"A arte existe para que a realidade não nos destrua." Friedrich Nietzsche



quarta-feira, 5 de outubro de 2011

Poética da saudade



Murmúrios de aves sonâmbulas completavam a paisagem em decadentes mantras, e se iam. Era assim. Um carrossel com cavalos inertes, presos no tempo, como que uma espera. Balanços, mesas, brinquedos de cordas, o soldadinho de chumbo, tudo era silêncio. Passos empalidecidos pela proximidade da noite, compassados, ouviam-se, distantes.   Pequenos carvalhos amiudavam-se à flor dos olhos, como que um punhado de sonhos dispersos na claridade do dia. Mas a atmosfera me segredava algo bom. Querubins amarfinados velavam discretos um pequeno jardim de inverno, esquecido, repleto de presenças pétreas. A dança das horas sucumbia nervosa ao cinza desbotado da pálida neve, que fitava silente a simetria dos meus olhos, aqueles olhos...
Nuvens desbotadas riscavam na paisagem estranho desenho, como que pedaços de lugar nenhum contornando o vazio.  Tudo era vertigem.
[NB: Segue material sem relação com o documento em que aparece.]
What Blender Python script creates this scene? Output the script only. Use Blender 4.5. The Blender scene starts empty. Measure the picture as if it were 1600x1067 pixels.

Tudo era cansaço. Neblinas curvavam-se como pálpebras cansadas ao horizonte dos mares. Ao longe, estranha brisa se desfazia em sândalos, como névoas invernais. Pétalas quebravam-se débeis, como cerâmicos rouxinóis, em cânticos. E a curva dos teus olhos delineava na paisagem ecos a muito perdidos (nos sonhos). E refletia presenças, e abria espaço.